The House of Marvellous Books itself reads as a quirky yet historical literary treasure trove, a library and a publishing house all under one roof. What were your biggest inspirations for the publishing house, or for the novel itself?

I liked the idea of a big old library crumbling away in the middle of London. I once worked in such a building where the roof did in fact have a slit in it – like Edgar Allan Poe’s doomed House of Usher. And who can escape Jorge Luis Borges’ infinite library? The concept of a group of people travelling towards a more or less common destination, but with very different motivations, came from the old allegory of the Ship of Fools, from Book VI of Plato’s Republic, and later from Das Narrenschif by German satirist Sebastian Brant in 1494. Chaucer’s Canterbury Tales was another influence. Anyone who’s sat through a heated acquisitions meeting will know what I mean! Everyone sits round and tells their own tale. After fourteen years as a commissioning editor, I had a good kernel for the mythical ruined empire of The House of Marvellous Books.

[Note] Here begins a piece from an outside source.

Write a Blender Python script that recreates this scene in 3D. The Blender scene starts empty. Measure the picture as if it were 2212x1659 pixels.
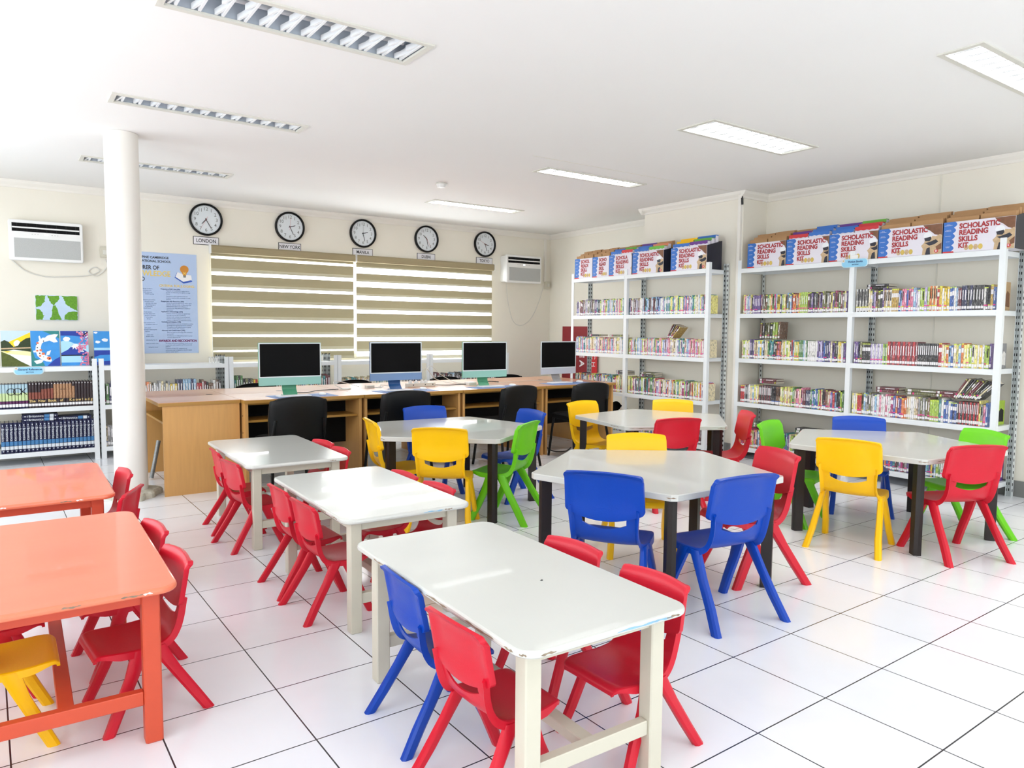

What do you hope readers, or young professionals in the publishing industry, can take away from your book?

I wouldn’t take it as a manual on publishing! I hope it conveys something of the joy of books. In an industry increasingly dominated by commercial pressures and squeezed by genre, I like to think that the great eccentrics of the publishing world live on. The search for the one book continues, the one that’s going to make it, to shoot to the top of the lists, but I hope that The House of Marvellous Books might act as a reminder that there may be room for other books.